EXERCISE OBJECTIVE >>
In full and without alteration, give the listing again.

LISTED ENTRIES >>
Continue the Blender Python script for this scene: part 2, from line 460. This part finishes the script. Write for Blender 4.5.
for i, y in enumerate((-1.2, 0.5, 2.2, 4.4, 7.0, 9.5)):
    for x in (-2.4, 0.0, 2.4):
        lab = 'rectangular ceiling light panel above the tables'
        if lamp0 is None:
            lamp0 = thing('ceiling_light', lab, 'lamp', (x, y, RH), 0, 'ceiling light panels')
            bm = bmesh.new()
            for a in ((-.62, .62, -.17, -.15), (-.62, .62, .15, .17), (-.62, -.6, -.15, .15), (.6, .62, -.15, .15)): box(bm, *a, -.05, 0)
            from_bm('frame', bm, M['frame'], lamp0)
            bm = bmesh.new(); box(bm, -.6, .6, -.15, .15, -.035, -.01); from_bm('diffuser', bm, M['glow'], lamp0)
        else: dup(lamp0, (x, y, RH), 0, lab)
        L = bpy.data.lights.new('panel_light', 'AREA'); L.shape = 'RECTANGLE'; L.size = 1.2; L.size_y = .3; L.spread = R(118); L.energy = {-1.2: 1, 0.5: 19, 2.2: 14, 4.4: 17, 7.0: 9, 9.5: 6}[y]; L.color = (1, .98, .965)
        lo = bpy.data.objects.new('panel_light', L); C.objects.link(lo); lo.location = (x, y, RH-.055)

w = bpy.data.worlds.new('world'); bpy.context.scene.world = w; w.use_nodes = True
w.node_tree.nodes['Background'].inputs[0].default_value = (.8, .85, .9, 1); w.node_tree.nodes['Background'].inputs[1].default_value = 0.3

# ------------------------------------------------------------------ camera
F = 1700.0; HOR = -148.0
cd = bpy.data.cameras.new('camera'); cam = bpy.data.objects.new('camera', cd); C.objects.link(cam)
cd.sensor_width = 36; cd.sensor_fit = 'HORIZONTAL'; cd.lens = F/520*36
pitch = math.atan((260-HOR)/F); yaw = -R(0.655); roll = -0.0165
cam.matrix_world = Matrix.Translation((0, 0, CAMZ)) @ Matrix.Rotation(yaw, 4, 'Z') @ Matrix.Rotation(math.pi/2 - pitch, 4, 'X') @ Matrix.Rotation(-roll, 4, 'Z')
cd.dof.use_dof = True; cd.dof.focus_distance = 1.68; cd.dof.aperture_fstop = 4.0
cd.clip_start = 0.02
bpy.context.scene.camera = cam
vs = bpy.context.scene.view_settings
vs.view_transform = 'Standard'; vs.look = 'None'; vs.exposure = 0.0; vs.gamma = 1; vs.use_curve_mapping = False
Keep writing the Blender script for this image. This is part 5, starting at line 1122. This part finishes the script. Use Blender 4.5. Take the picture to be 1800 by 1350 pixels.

SOLUTION TO THE EXERCISE >>
Continue the Blender Python script for this scene: part 2, from line 460. This part finishes the script. Write for Blender 4.5.
for i, y in enumerate((-1.2, 0.5, 2.2, 4.4, 7.0, 9.5)):
    for x in (-2.4, 0.0, 2.4):
        lab = 'rectangular ceiling light panel above the tables'
        if lamp0 is None:
            lamp0 = thing('ceiling_light', lab, 'lamp', (x, y, RH), 0, 'ceiling light panels')
            bm = bmesh.new()
            for a in ((-.62, .62, -.17, -.15), (-.62, .62, .15, .17), (-.62, -.6, -.15, .15), (.6, .62, -.15, .15)): box(bm, *a, -.05, 0)
            from_bm('frame', bm, M['frame'], lamp0)
            bm = bmesh.new(); box(bm, -.6, .6, -.15, .15, -.035, -.01); from_bm('diffuser', bm, M['glow'], lamp0)
        else: dup(lamp0, (x, y, RH), 0, lab)
        L = bpy.data.lights.new('panel_light', 'AREA'); L.shape = 'RECTANGLE'; L.size = 1.2; L.size_y = .3; L.spread = R(118); L.energy = {-1.2: 1, 0.5: 19, 2.2: 14, 4.4: 17, 7.0: 9, 9.5: 6}[y]; L.color = (1, .98, .965)
        lo = bpy.data.objects.new('panel_light', L); C.objects.link(lo); lo.location = (x, y, RH-.055)

w = bpy.data.worlds.new('world'); bpy.context.scene.world = w; w.use_nodes = True
w.node_tree.nodes['Background'].inputs[0].default_value = (.8, .85, .9, 1); w.node_tree.nodes['Background'].inputs[1].default_value = 0.3

# ------------------------------------------------------------------ camera
F = 1700.0; HOR = -148.0
cd = bpy.data.cameras.new('camera'); cam = bpy.data.objects.new('camera', cd); C.objects.link(cam)
cd.sensor_width = 36; cd.sensor_fit = 'HORIZONTAL'; cd.lens = F/520*36
pitch = math.atan((260-HOR)/F); yaw = -R(0.655); roll = -0.0165
cam.matrix_world = Matrix.Translation((0, 0, CAMZ)) @ Matrix.Rotation(yaw, 4, 'Z') @ Matrix.Rotation(math.pi/2 - pitch, 4, 'X') @ Matrix.Rotation(-roll, 4, 'Z')
cd.dof.use_dof = True; cd.dof.focus_distance = 1.68; cd.dof.aperture_fstop = 4.0
cd.clip_start = 0.02
bpy.context.scene.camera = cam
vs = bpy.context.scene.view_settings
vs.view_transform = 'Standard'; vs.look = 'None'; vs.exposure = 0.0; vs.gamma = 1; vs.use_curve_mapping = False
Keep writing the Blender script for this image. This is part 5, starting at line 1122. This part finishes the script. Use Blender 4.5. Take the picture to be 1800 by 1350 pixels.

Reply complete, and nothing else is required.